* **WHAT YOU NEED TO DO**
Return, without pictures, the lines from the start of the data through the one that contains "rz)], front).build('siding_panel', M['tan'], barn)".
···
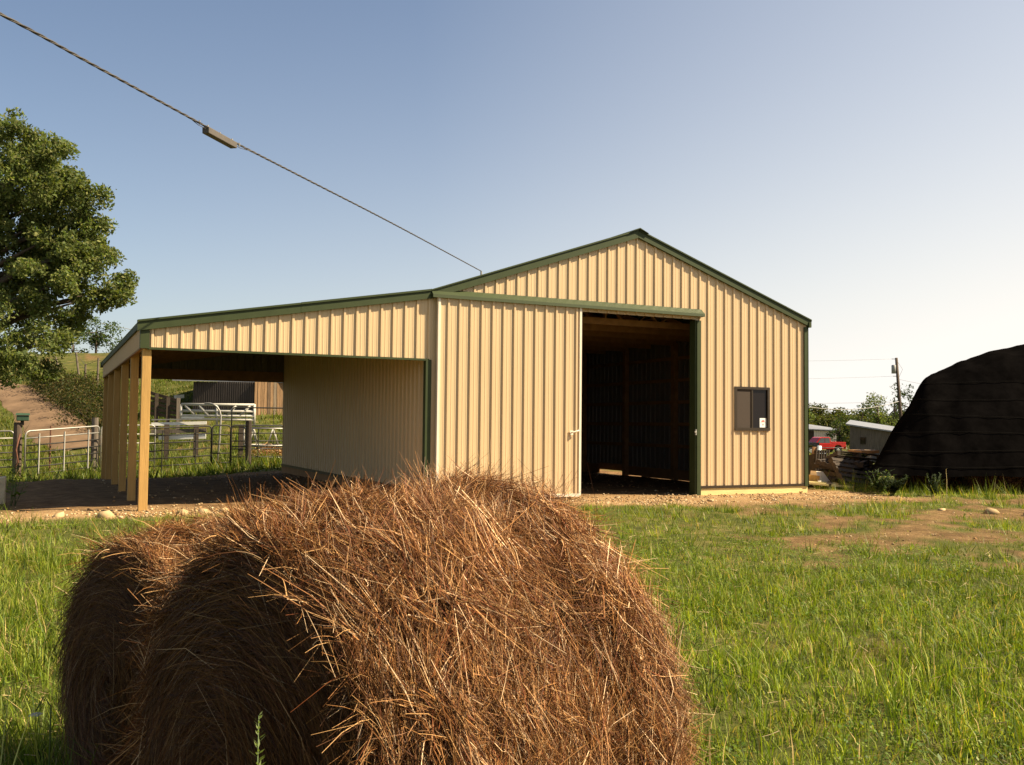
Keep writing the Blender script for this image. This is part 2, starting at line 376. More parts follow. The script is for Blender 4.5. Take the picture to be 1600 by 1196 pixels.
def sheet(patches, P, phase=0.0, flip=False):
    """patches: (a, b, zbot, ztop function).  P(u, h, z) -> world point."""
    mb = MB()
    for a, b, zb, zt in patches:
        pr = rib_pts(a, b, phase)
        n = len(mb.v)
        for u, h in pr:
            mb.v.append(P(u, h, zb(u) if callable(zb) else zb)); mb.v.append(P(u, h, zt(u) if callable(zt) else zt))
        for i in range(len(pr)-1): mb.f.append((n+2*i+1, n+2*i+3, n+2*i+2, n+2*i) if flip else (n+2*i, n+2*i+2, n+2*i+3, n+2*i+1))
    return mb
front = lambda u, h, z: (u, -h, z)
OPX0, OPX1, OPZ = 3.05, 6.07, 3.72
ZB = 0.17
WX0, WX1, WZ0, WZ1 = 7.12, 8.04, 1.39, 2.30
rz = lambda u: roof_z(u) - 0.03
for k in range(10):
    a, b = k*0.9144, (k+1)*0.9144; cuts = sorted({a, b} | {c for c in (OPX0, OPX1, WX0, WX1) if a < c < b}); pt = []
    for u0, u1 in zip(cuts[:-1], cuts[1:]):
        mid = (u0+u1)/2
        if OPX0 < mid < OPX1: pt.append((u0, u1, OPZ, rz))
        elif WX0 < mid < WX1: pt.append((u0, u1, ZB, WZ0)); pt.append((u0, u1, WZ1, rz))
        else: pt.append((u0, u1, ZB, rz))
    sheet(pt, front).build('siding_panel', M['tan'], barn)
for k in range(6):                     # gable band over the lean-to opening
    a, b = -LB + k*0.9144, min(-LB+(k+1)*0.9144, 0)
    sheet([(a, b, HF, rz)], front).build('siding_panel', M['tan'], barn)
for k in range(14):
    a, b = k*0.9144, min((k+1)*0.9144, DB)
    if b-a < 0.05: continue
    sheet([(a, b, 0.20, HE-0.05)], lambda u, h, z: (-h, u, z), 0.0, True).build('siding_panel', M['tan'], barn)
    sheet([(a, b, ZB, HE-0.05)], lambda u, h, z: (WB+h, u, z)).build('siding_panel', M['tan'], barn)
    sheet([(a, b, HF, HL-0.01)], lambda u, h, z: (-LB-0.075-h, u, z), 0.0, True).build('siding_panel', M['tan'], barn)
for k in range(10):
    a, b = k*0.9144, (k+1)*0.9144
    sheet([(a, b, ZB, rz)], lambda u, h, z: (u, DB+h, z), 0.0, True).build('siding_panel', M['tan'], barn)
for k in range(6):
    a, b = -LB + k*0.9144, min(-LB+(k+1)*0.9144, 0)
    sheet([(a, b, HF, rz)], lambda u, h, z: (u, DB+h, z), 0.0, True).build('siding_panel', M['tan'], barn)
# roof
def slope(xa, za, xb, zb_):
    L_ = math.hypot(xb-xa, zb_-za); dx, dz = (xb-xa)/L_, (zb_-za)/L_
    mb = MB(); pr = rib_pts(-0.10, DB+0.10, 0.0); n = 0
    for u, h in pr:
        mb.v.append((xa - dz*(-h)*-1*0 - dz*h*(1 if True else 0), u, za + abs(dx)*h)); mb.v.append((xb - dz*h, u, zb_ + abs(dx)*h))
    for i in range(len(pr)-1): mb.f.append((2*i, 2*i+1, 2*i+3, 2*i+2))
    return mb
slope(WB/2, HP, WB+0.10, roof_z(WB)-0.034).build('roof_slope', M['green'], barn)
slope(WB/2, HP, -0.02, HE-0.005).build('roof_slope', M['green'], barn)
slope(-0.02, HE-0.005, -LB-0.14, roof_z(-LB-0.14)).build('roof_slope', M['green'], barn)
rc = MB(); rc.prism([(WB/2-0.22, HP-0.045), (WB/2, HP+0.055), (WB/2+0.22, HP-0.045), (WB/2, HP+0.035)], -0.13, DB+0.13); rc.build('ridge_cap', M['green'], barn)
def rake(p, q, y0, y1, h=0.145):
    (x0, z0), (x1, z1) = p, q
    mb = MB(); mb.hexa([(x0, y0, z0-h), (x1, y0, z1-h), (x1, y1, z1-h), (x0, y1, z0-h), (x0, y0, z0+0.02), (x1, y0, z1+0.02), (x1, y1, z1+0.02), (x0, y1, z0+0.02)])
    mb.hexa([(x0, y0-0.012, z0-0.012), (x1, y0-0.012, z1-0.012), (x1, y1+0.05, z1-0.012), (x0, y1+0.05, z0-0.012), (x0, y0-0.012, z0+0.032), (x1, y0-0.012, z1+0.032), (x1, y1+0.05, z1+0.032), (x0, y1+0.05, z0+0.032)])
    return mb
for y0, y1 in ((-0.075, -0.022), (DB+0.022, DB+0.075)):
    rake((WB/2+0.004, HP), (WB+0.11, roof_z(WB)-0.038), y0, y1).build('rake_trim', M['green'], barn)
    rake((0.02, HE), (WB/2-0.004, HP), y0, y1).build('rake_trim', M['green'], barn)
    rake((-LB-0.16, roof_z(-LB-0.16)), (-2.4, roof_z(-2.4)), y0, y1).build('rake_trim', M['green'], barn)
    rake((-2.396, roof_z(-2.396)+0.004), (0.016, HE+0.004), y0, y1).build('rake_trim', M['green'], barn)
MB().box(WB+0.024, WB+0.075, -0.10, DB+0.10, roof_z(WB)-0.19, roof_z(WB)-0.065).build('eave_trim', M['green'], barn)
MB().box(-LB-0.135, -LB-0.10, -0.02, DB+0.02, HL-0.12, HL-0.015).build('eave_trim', M['green'], barn)
# corner trims, base trim, skirt boards
ct = MB(); ct.box(WB-0.07, WB+0.045, -0.045, -0.024, 0.12, HE-0.18); ct.box(WB+0.024, WB+0.045, -0.045, 0.1, 0.12, HE-0.18); ct.build('corner_trim', M['green'], barn)
ct = MB(); ct.box(-0.06, 0.05, -0.036, -0.0235, 0.0, HF-0.004); ct.box(-0.06, -0.045, -0.0235, 0.09, 0.0, HF-0.004); ct.build('corner_trim', M['green'], barn)
ct = MB(); ct.box(-LB-0.11, -LB+0.03, -0.040, -0.024, HF-0.01, HL-0.13); ct.box(-LB-0.11, -LB-0.10, -0.024, 0.10, HF-0.01, HL-0.13); ct.build('corner_trim', M['green'], barn)
MB().box(OPX1+0.10, WB-0.07, -0.034, 0.01, ZB-0.045, ZB+0.012).build('base_trim', M['bronze'], barn)
MB().box(OPX1+0.10, WB+0.03, -0.012, 0.025, -0.06, ZB-0.045).build('skirt_board', M['skirt'], barn)
MB().box(0.05, OPX0, -0.012, 0.025, -0.06, ZB-0.02).build('skirt_board', M['skirt'], barn)
MB().box(-0.012, 0.025, 0.10, DB, -0.06, 0.15).build('skirt_board', M['lumber'], barn)
MB().box(-0.034, 0.01, 0.10, DB, 0.15, 0.215).build('base_trim', M['bronze'], barn)
for y0, y1, z0_, z1_ in ((0.03, 3.4, -0.06, 0.15), (3.404, 6.6, -0.015, 0.26), (6.604, 7.55, 0.0, 0.26), (7.554, 8.9, 0.10, 0.30), (8.904, DB, -0.04, 0.26)):
    MB().box(WB-0.03, WB-0.005, y0, y1, z0_, z1_).build('skirt_board', M['lumber'], barn)
MB().box(0.1, WB-0.1, DB-0.03, DB-0.005, -0.06, ZB-0.02).build('skirt_board', M['lumber'], barn)
MB().box(-LB, 0.0, -0.034, 0.012, HF-0.025, HF+0.012).build('soffit_trim', M['green'], barn)
MB().box(-LB-0.10, -LB-0.04, -0.02, DB, HF-0.022, HF+0.006).build('soffit_trim', M['lumber'], barn)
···
* **EXERCISE RESULT**
Keep writing the Blender script for this image. This is part 2, starting at line 376. More parts follow. The script is for Blender 4.5. Take the picture to be 1600 by 1196 pixels.
def sheet(patches, P, phase=0.0, flip=False):
    """patches: (a, b, zbot, ztop function).  P(u, h, z) -> world point."""
    mb = MB()
    for a, b, zb, zt in patches:
        pr = rib_pts(a, b, phase)
        n = len(mb.v)
        for u, h in pr:
            mb.v.append(P(u, h, zb(u) if callable(zb) else zb)); mb.v.append(P(u, h, zt(u) if callable(zt) else zt))
        for i in range(len(pr)-1): mb.f.append((n+2*i+1, n+2*i+3, n+2*i+2, n+2*i) if flip else (n+2*i, n+2*i+2, n+2*i+3, n+2*i+1))
    return mb
front = lambda u, h, z: (u, -h, z)
OPX0, OPX1, OPZ = 3.05, 6.07, 3.72
ZB = 0.17
WX0, WX1, WZ0, WZ1 = 7.12, 8.04, 1.39, 2.30
rz = lambda u: roof_z(u) - 0.03
for k in range(10):
    a, b = k*0.9144, (k+1)*0.9144; cuts = sorted({a, b} | {c for c in (OPX0, OPX1, WX0, WX1) if a < c < b}); pt = []
    for u0, u1 in zip(cuts[:-1], cuts[1:]):
        mid = (u0+u1)/2
        if OPX0 < mid < OPX1: pt.append((u0, u1, OPZ, rz))
        elif WX0 < mid < WX1: pt.append((u0, u1, ZB, WZ0)); pt.append((u0, u1, WZ1, rz))
        else: pt.append((u0, u1, ZB, rz))
    sheet(pt, front).build('siding_panel', M['tan'], barn)
for k in range(6):                     # gable band over the lean-to opening
    a, b = -LB + k*0.9144, min(-LB+(k+1)*0.9144, 0)
    sheet([(a, b, HF, rz)], front).build('siding_panel', M['tan'], barn)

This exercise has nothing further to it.